Amongst those who had narrow escapes at Bradfield was Mr. Richard Ibbotson. He removed five of his children to a place of safety some hours before the flood came. His house was flooded, and he had to carry his wife and child in blankets to the house of his brother. On the night before the flood his wife had a very peculiar dream. She dreamt that she was in a flood, and that she had a very narrow bridge to cross, but with great difficulty she managed to get across. It was in consequence of this dream that the five children were removed before the flood came. Mr. Ibbotson says that his clock stopped at two minutes past twelve, and that, as the clock was right to a minute, that was the time of the flood.

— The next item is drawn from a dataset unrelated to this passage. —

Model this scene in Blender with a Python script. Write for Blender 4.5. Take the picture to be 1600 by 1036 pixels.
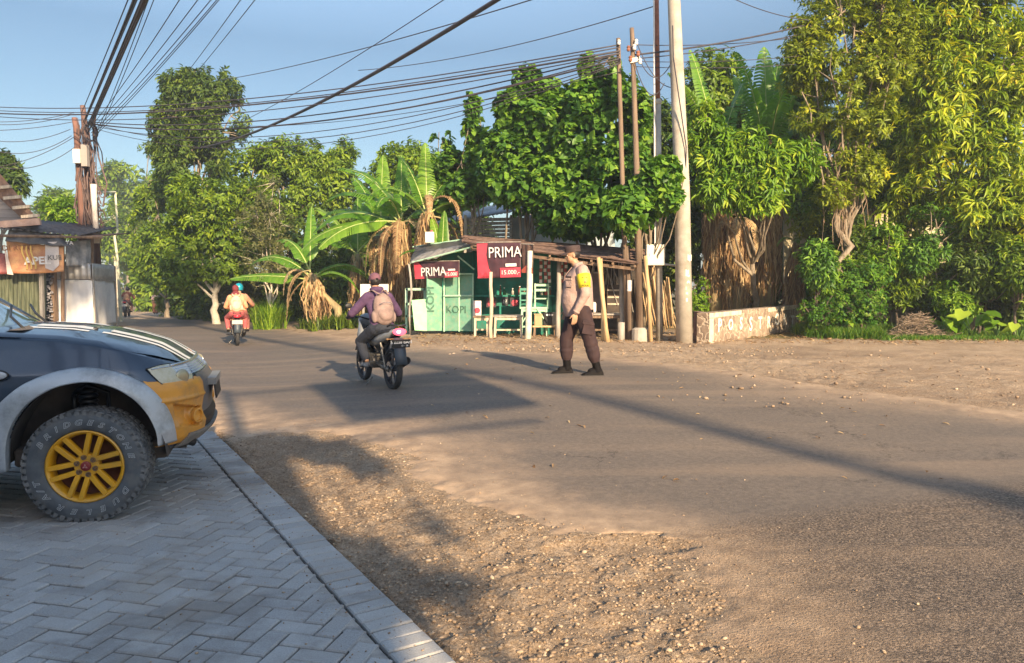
import bpy, bmesh, math, random
import numpy as np
from mathutils import Vector, Matrix, Euler
D = bpy.data
S = bpy.context.scene
C = S.collection
R = math.radians
PI = math.pi
for o in list(D.objects): D.objects.remove(o)

# ---------------------------------------------------------------- camera, sky, sun
FPX = 1150.0; CAMH = 1.5; PITCH = math.atan(70/1150)
cam = D.cameras.new('camera'); camo = D.objects.new('camera', cam); C.objects.link(camo)
camo.location = (0, 0, CAMH); camo.rotation_euler = (PI/2-PITCH, 0, 0)
cam.sensor_width = 36; cam.lens = FPX*36/1600; cam.clip_start = .05; cam.clip_end = 3000
S.camera = camo
SUN_EL = R(22.5); LX, LY = -.40, .917      # horizontal travel of the light
wd = D.worlds.new('World'); S.world = wd; wd.use_nodes = True
wn = wd.node_tree; wn.nodes.clear()
sk = wn.nodes.new('ShaderNodeTexSky'); sk.sky_type = 'NISHITA'; sk.sun_disc = False
sk.sun_elevation = SUN_EL; sk.sun_rotation = math.atan2(-LX, -LY)
sk.air_density = 1.0; sk.dust_density = .7; sk.ozone_density = 2.0
bg = wn.nodes.new('ShaderNodeBackground'); bg.inputs[1].default_value = .15
wo = wn.nodes.new('ShaderNodeOutputWorld')
tcw = wn.nodes.new('ShaderNodeTexCoord'); sxz = wn.nodes.new('ShaderNodeSeparateXYZ'); wn.links.new(tcw.outputs['Generated'], sxz.inputs[0])
crw = wn.nodes.new('ShaderNodeValToRGB'); wn.links.new(sxz.outputs[2], crw.inputs[0])       # added ramp: low sky dimmed, zenith kept bright to fill the shade
for e_, (p0, c0) in zip((crw.color_ramp.elements[0], crw.color_ramp.elements[1]), ((.30, (.325, .335, .322, 1)), (.50, (1, .90, .78, 1)))): e_.position = p0; e_.color = c0
mlw = wn.nodes.new('ShaderNodeMix'); mlw.data_type = 'RGBA'; mlw.blend_type = 'MULTIPLY'; mlw.inputs[0].default_value = 1
wn.links.new(sk.outputs[0], mlw.inputs[6]); wn.links.new(crw.outputs[0], mlw.inputs[7]); wn.links.new(mlw.outputs[2], bg.inputs[0]); wn.links.new(bg.outputs[0], wo.inputs[0])
sl = D.lights.new('sun', 'SUN'); sl.energy = 3.9; sl.angle = R(.8); sl.color = (1, .77, .49)
so = D.objects.new('sun', sl); C.objects.link(so)
so.rotation_euler = Vector((LX*math.cos(SUN_EL), LY*math.cos(SUN_EL), -math.sin(SUN_EL))).to_track_quat('-Z', 'Y').to_euler()
S.view_settings.view_transform = 'Standard'; S.view_settings.look = 'None'
S.view_settings.exposure = 1.5; S.view_settings.gamma = 1
S.render.engine = 'CYCLES'
S.cycles.max_bounces = 6; S.cycles.diffuse_bounces = 4; S.cycles.glossy_bounces = 3
S.cycles.transmission_bounces = 4; S.cycles.transparent_max_bounces = 6; S.cycles.volume_bounces = 0
try:
    S.cycles.volume_step_rate = 6; S.cycles.volume_max_steps = 48
except Exception: pass

# ---------------------------------------------------------------- helpers
def sstep(x, a, b):
    t = np.clip((np.asarray(x, float)-a)/(b-a), 0, 1); return t*t*(3-2*t)
def gz(x, y):
    xs = x + .35*np.maximum(0, np.asarray(y, float)-11)
    z = .27*sstep(y, 5, 11)*sstep(xs, -4.5, 1.0)
    return z - .45*sstep(y, 24, 60)*(1-sstep(x, -4, 6)) 
def gzf(x, y): return float(gz(x, y))
def ray(px, py):
    u = (px-800)/FPX; v = (518-py)/FPX
    s, c = math.sin(PITCH), math.cos(PITCH)
    return Vector((u, c+v*s, -s+v*c))
def P(px, py, Y):
    r = ray(px, py); t = Y/r.y
    return Vector((r.x*t, Y, CAMH+r.z*t))
def G(px, py):
    r = ray(px, py); t = 2.0
    lo, hi = .5, 400.0
    for _ in range(50):
        m = (lo+hi)/2
        if CAMH+r.z*m > gzf(r.x*m, r.y*m): lo = m
        else: hi = m
    m = (lo+hi)/2
    return Vector((r.x*m, r.y*m, gzf(r.x*m, r.y*m)))
def XG(px, Y):            # ground point at column px and distance Y
    x = (px-800)/FPX*Y
    return Vector((x, Y, gzf(x, Y)))

def _h(a, b, s):
    n = (a*374761393+b*668265263+s*144269504) & 0xffffffff
    n = ((n ^ (n >> 13))*1274126177) & 0xffffffff
    n = n ^ (n >> 16)
    return (n & 0xffff)/65535.0
def vn(x, y, s=0):
    x = np.asarray(x, float); y = np.asarray(y, float)
    xi = np.floor(x).astype(np.int64); yi = np.floor(y).astype(np.int64)
    fx = x-xi; fy = y-yi; fx = fx*fx*(3-2*fx); fy = fy*fy*(3-2*fy)
    return (_h(xi, yi, s)*(1-fx)+_h(xi+1, yi, s)*fx)*(1-fy)+(_h(xi, yi+1, s)*(1-fx)+_h(xi+1, yi+1, s)*fx)*fy
def fbm(x, y, s=0, o=4):
    a = 0; w = .5; t = 0
    for i in range(o):
        a = a+w*vn(x*2**i, y*2**i, s+i*17); t += w; w *= .5
    return a/t

def tag(o, label=None, cat=None, group=None, kind=None):
    if label: o['label'] = label
    if cat: o['category'] = cat
    if group: o['group'] = group
    if kind: o['kind'] = kind
    return o
def empty(name, loc=(0, 0, 0), rz=0, label=None, cat=None, group=None):
    o = D.objects.new(name, None); C.objects.link(o); o.empty_display_size = .2
    o.location = loc; o.rotation_euler = (0, 0, rz)
    return tag(o, label, cat, group)
def link(name, me, mats=(), parent=None, smooth=False, bevel=0, sub=0, ang=None):
    if not isinstance(mats, (list, tuple)): mats = [mats]
    for m in mats: me.materials.append(m)
    o = D.objects.new(name, me); C.objects.link(o)
    if parent is not None: o.parent = parent
    if smooth:
        me.polygons.foreach_set('use_smooth', [True]*len(me.polygons))
        if ang is not None:
            try: me.set_sharp_from_angle(angle=R(ang))
            except Exception: pass
    if bevel:
        b = o.modifiers.new('bevel', 'BEVEL'); b.width = bevel; b.segments = 2; b.limit_method = 'ANGLE'; b.angle_limit = R(35)
        b.harden_normals = False
    if sub:
        s = o.modifiers.new('sub', 'SUBSURF'); s.levels = sub; s.render_levels = sub
    return o
def copy_tree(o, parent=None):
    c = o.copy(); C.objects.link(c); c.parent = parent
    for ch in list(o.children): copy_tree(ch, c)
    return c
def frame_of(d, upv=Vector((0, 0, 1))):
    d = d.normalized()
    if abs(d.dot(upv)) > .97: upv = Vector((1, 0, 0))
    s = d.cross(upv).normalized(); u = s.cross(d).normalized()
    return s, u, d

class MB:
    def __init__(s): s.v = []; s.f = []; s.m = []; s.cur = 0
    def add(s, vs, fs):
        b = len(s.v); s.v += [tuple(q) for q in vs]
        s.f += [tuple(b+i for i in f) for f in fs]; s.m += [s.cur]*len(fs); return b
    def box(s, c, d, rz=0, M=None, taper=1):
        hx, hy, hz = d[0]/2, d[1]/2, d[2]/2; vs = []
        for z, k in ((-hz, 1), (hz, taper)):
            for x, y in ((-hx, -hy), (hx, -hy), (hx, hy), (-hx, hy)): vs.append(Vector((x*k, y*k, z)))
        m = M if M is not None else Matrix.Rotation(rz, 4, 'Z')
        vs = [m @ q+Vector(c) for q in vs]
        s.add(vs, [(3, 2, 1, 0), (4, 5, 6, 7), (0, 1, 5, 4), (1, 2, 6, 5), (2, 3, 7, 6), (3, 0, 4, 7)]); return s
    def beam(s, a, b, w, h, up=Vector((0, 0, 1))):
        a = Vector(a); b = Vector(b); sd, u, d = frame_of(b-a, up); vs = []
        for p in (a, b):
            for i, j in ((-1, -1), (1, -1), (1, 1), (-1, 1)): vs.append(p+sd*i*w/2+u*j*h/2)
        s.add(vs, [(0, 1, 2, 3), (7, 6, 5, 4), (4, 5, 1, 0), (5, 6, 2, 1), (6, 7, 3, 2), (7, 4, 0, 3)]); return s
    def tube(s, pts, r, n=8, cap=True, sq=1.0, upv=Vector((0, 0, 1))):
        pts = [Vector(p) for p in pts]
        if not hasattr(r, '__len__'): r = [r]*len(pts)
        vs = []; pu = None
        for i, p in enumerate(pts):
            d = (pts[min(i+1, len(pts)-1)]-pts[max(i-1, 0)])
            if d.length < 1e-7: d = Vector((0, 0, 1))
            d.normalize()
            if pu is None: sd, u, _ = frame_of(d, upv)
            else:
                u = pu-d*pu.dot(d)
                u = u.normalized() if u.length > 1e-4 else frame_of(d, upv)[1]
                sd = d.cross(u).normalized()
            pu = u
            for k in range(n):
                a = 2*PI*k/n; vs.append(p+(sd*math.cos(a)+u*math.sin(a)*sq)*r[i])
        fs = []
        for i in range(len(pts)-1):
            for k in range(n):
                a = i*n+k; b = i*n+(k+1) % n; fs.append((a, b, b+n, a+n))
        if cap: fs.append(tuple(range(n-1, -1, -1))); fs.append(tuple(range((len(pts)-1)*n, len(pts)*n)))
        s.add(vs, fs); return s
    def lathe(s, prof, c=(0, 0, 0), ax=Vector((0, 0, 1)), n=24, ph=0):
        sd, u, d = frame_of(Vector(ax)); vs = []; c = Vector(c)
        for r, h in prof:
            for k in range(n):
                a = 2*PI*k/n+ph; vs.append(c+d*h+(sd*math.cos(a)+u*math.sin(a))*r)
        fs = []
        for i in range(len(prof)-1):
            for k in range(n):
                a = i*n+k; b = i*n+(k+1) % n; fs.append((a, b, b+n, a+n))
        s.add(vs, fs); return s
    def ell(s, c, r, M=None, nu=14, nv=10):
        vs = []; fs = []; c = Vector(c)
        for j in range(nv+1):
            t = PI*j/nv
            for i in range(nu):
                a = 2*PI*i/nu
                q = Vector((r[0]*math.sin(t)*math.cos(a), r[1]*math.sin(t)*math.sin(a), r[2]*math.cos(t)))
                vs.append(c+(M @ q if M is not None else q))
        for j in range(nv):
            for i in range(nu):
                a = j*nu+i; b = j*nu+(i+1) % nu; fs.append((a, a+nu, b+nu, b))
        s.add(vs, fs); return s
    def loft(s, rings, closed=True, cap=True):
        n = len(rings[0]); vs = [q for r in rings for q in r]; fs = []
        for i in range(len(rings)-1):
            for k in range(n if closed else n-1):
                a = i*n+k; b = i*n+(k+1) % n; fs.append((a, b, b+n, a+n))
        if cap and closed: fs.append(tuple(range(n-1, -1, -1))); fs.append(tuple(range((len(rings)-1)*n, len(rings)*n)))
        s.add(vs, fs); return s
    def sheet(s, fn, nu, nv):
        vs = [fn(i/nu, j/nv) for j in range(nv+1) for i in range(nu+1)]
        s.add(vs, [(j*(nu+1)+i, j*(nu+1)+i+1, (j+1)*(nu+1)+i+1, (j+1)*(nu+1)+i) for j in range(nv) for i in range(nu)]); return s
    def prism(s, pts, vec):
        n = len(pts); vec = Vector(vec); pts = [Vector(p) for p in pts]
        s.add(pts+[p+vec for p in pts], [tuple(range(n-1, -1, -1)), tuple(range(n, 2*n))]+[(i, (i+1) % n, (i+1) % n+n, i+n) for i in range(n)]); return s
    def mesh(s, name, weld=0):
        me = D.meshes.new(name); me.from_pydata(s.v, [], s.f)
        if any(s.m): me.polygons.foreach_set('material_index', s.m)
        bm = bmesh.new(); bm.from_mesh(me)
        if weld: bmesh.ops.remove_doubles(bm, verts=bm.verts, dist=weld)
        bmesh.ops.recalc_face_normals(bm, faces=bm.faces); bm.to_mesh(me); bm.free()
        me.update(); return me
    def build(s, name, mats, parent=None, smooth=False, bevel=0, sub=0, ang=None, weld=0):
        return link(name, s.mesh(name, weld), mats, parent, smooth, bevel, sub, ang)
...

The scene at Bradfield, when the flood came, is described as having been most extraordinary. Not only did those whose houses were within reach of the water rush out of their houses, but the whole population of Lower Bradfield turned out, in their night clothes only, shrieking and screaming, and running up the hills and fields, not knowing the extent of the inundation, or where safety could be depended upon. Probably such a scene was never before witnessed as the whole of the people of a village, men, women, and children, running about at midnight, almost in a state of nudity, and uttering such discordant noises as their fright and anxiety dictated. Many of them sought refuge at the house of Mr. Joseph Ibbotson, the village miller already mentioned. Here were assembled more than five families, some partly dressed, some in their night clothes only, and some in almost every stage of dishabille that can be imagined. Here were Mr. and Mrs. Dawson, a brother, and their eldest child; Mr. and Mrs. Nicholls; Mr. and Mrs. Gill and their child; Thomas Robinson, a labourer; Mr. and Mrs. Richard Ibbotson and their three children; besides the family resident in the house; making altogether about thirty people. It is right to say that clothing was provided for such as required it, and everything was done to render them as comfortable as possible under the circumstances.

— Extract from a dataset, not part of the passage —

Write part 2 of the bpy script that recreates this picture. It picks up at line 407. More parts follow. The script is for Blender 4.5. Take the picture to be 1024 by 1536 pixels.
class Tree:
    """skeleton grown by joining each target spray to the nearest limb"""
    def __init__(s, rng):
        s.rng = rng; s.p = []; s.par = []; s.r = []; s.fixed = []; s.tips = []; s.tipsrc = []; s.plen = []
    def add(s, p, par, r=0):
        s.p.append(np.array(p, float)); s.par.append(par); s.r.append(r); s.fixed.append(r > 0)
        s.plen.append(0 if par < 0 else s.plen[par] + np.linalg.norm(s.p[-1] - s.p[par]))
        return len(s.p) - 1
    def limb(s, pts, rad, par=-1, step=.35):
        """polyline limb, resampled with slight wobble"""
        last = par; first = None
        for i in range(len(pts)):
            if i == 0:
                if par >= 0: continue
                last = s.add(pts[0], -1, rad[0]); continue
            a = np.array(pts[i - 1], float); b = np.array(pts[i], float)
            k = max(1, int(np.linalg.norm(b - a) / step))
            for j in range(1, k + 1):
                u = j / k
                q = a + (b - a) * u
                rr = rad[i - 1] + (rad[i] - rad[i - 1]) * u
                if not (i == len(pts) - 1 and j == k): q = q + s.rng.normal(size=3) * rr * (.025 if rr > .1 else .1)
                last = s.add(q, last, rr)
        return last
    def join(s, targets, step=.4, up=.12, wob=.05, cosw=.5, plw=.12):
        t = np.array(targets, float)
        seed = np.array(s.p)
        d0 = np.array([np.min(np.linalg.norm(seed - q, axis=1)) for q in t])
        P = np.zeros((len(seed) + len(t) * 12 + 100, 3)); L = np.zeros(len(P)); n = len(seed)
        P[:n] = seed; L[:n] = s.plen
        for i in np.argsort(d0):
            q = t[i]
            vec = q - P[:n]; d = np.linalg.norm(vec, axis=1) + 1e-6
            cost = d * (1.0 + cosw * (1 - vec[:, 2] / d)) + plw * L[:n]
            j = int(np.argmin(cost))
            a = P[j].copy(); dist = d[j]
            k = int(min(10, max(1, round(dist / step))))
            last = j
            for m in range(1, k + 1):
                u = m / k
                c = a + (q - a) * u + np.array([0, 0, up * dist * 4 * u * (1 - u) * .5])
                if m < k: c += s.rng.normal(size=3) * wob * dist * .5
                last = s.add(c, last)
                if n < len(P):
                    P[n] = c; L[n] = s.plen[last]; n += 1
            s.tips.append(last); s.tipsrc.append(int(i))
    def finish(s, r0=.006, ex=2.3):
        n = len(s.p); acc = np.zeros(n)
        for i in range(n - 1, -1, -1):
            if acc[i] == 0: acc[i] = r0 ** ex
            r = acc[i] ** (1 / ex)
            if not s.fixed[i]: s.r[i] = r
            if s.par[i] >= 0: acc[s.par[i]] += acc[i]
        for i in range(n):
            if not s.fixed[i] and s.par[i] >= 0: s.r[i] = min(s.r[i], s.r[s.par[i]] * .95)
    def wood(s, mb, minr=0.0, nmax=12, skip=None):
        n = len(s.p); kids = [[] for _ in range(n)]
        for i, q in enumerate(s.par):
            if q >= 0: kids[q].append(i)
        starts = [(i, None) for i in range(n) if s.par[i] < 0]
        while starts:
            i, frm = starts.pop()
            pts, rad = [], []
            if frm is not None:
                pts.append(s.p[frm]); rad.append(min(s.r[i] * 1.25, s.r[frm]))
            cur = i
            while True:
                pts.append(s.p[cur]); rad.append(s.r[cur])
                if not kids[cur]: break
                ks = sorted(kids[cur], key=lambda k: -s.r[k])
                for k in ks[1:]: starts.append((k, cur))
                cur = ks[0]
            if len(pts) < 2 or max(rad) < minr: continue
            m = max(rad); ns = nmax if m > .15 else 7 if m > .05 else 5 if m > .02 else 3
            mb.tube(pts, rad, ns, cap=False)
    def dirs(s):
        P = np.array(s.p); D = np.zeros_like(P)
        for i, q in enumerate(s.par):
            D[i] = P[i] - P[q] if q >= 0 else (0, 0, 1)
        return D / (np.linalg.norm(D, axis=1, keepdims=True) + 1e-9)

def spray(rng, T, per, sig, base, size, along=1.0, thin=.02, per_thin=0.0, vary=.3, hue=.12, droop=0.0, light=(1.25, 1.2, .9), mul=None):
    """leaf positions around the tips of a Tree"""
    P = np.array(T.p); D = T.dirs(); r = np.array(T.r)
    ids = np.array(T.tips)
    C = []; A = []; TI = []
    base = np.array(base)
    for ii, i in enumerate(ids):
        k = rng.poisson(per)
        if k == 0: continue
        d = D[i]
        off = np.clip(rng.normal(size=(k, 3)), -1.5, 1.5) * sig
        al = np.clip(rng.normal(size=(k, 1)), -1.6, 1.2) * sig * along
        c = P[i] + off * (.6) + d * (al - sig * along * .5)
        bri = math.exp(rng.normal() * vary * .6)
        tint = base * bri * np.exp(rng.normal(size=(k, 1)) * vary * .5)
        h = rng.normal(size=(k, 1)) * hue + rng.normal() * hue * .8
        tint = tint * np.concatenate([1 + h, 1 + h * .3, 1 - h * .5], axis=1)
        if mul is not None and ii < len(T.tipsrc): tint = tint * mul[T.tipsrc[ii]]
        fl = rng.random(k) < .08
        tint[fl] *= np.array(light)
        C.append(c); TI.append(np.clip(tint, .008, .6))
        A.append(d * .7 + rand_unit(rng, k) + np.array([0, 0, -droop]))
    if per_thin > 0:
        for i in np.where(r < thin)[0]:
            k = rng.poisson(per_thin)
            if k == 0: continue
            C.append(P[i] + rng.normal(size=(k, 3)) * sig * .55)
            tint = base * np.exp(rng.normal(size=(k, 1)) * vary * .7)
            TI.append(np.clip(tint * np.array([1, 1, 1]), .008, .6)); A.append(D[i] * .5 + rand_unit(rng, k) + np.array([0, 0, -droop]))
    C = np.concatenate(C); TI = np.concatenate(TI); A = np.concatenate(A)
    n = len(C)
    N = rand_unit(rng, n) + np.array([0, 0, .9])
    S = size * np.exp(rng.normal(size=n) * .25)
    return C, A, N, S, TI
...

The house of Mr. George Hobson, at Bradfield, was a good deal flooded and damaged. In the house were Mr. Hobson, his wife, six children, and an old infirm man, named Benjamin Hobson. They had all gone to bed, and at midnight Mrs. Hobson heard a loud roar, Up on which she said to her husband, "Oh dear, there's a dreadfully loud storm." Mr. Hobson jumped out of bed, looked out of the Window at the water, and called all the family up. The water was five feet high in the house. The stables were knocked down, and one horse, one cow, and two pigs, were drowned. Five tons of turnips were also swept away. The family were unable to get anything to eat till something was brought by the neighbours, as they could not go into the lower rooms of the house in consequence of the presence of the water. Mr. Hobson had seen Mr. Ibbotson on the evening of the flood, and had been told that Mr. Fountain said that the dam was quite safe, so the family went to bed without anticipating danger. Mr. Hobson was at the dam at a quarter past eleven, and had only just got into bed when the flood came. The old man, Benjamin Hobson, had a narrow escape. He always slept on the ground floor, as he was too infirm to get upstairs. The water came up to his bed, and some of it went right into his mouth. He stood up with the water nearly up to his head, and at length managed to escape on to the stairs.

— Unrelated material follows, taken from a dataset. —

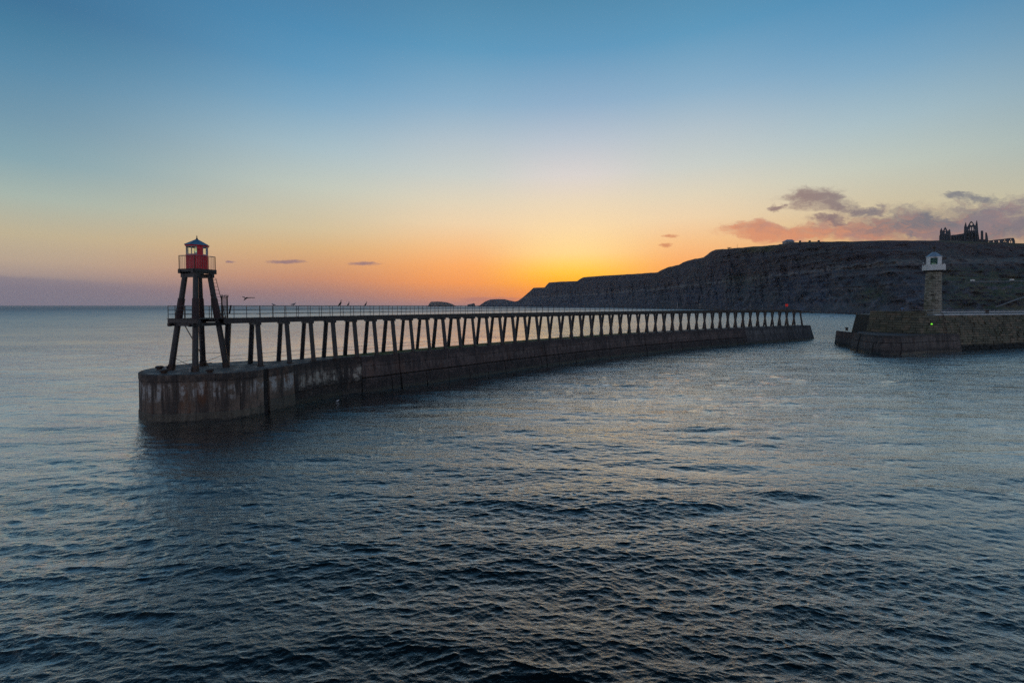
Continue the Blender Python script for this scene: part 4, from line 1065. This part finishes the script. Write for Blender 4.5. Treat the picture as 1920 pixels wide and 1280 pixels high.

George Wilson lived near the river, with his wife and two children. He did not go to bed, but went to the Plough Inn. He was expecting the flood, and saw it coming, whereupon he ran to his house and took his wife and children out in safety. The house was partially destroyed.

Mr. Hartley lived near the river, with his wife and two children. When the flood came Mrs. Hartley said to her husband, "Come along, come along, let us be saved." He refused to leave the house, and said, "If it takes all I have it might as well take me too." Mrs. Hartley then went in her night dress only across the fields to the Plough Inn. The flood did not come quite up to Hartley's house.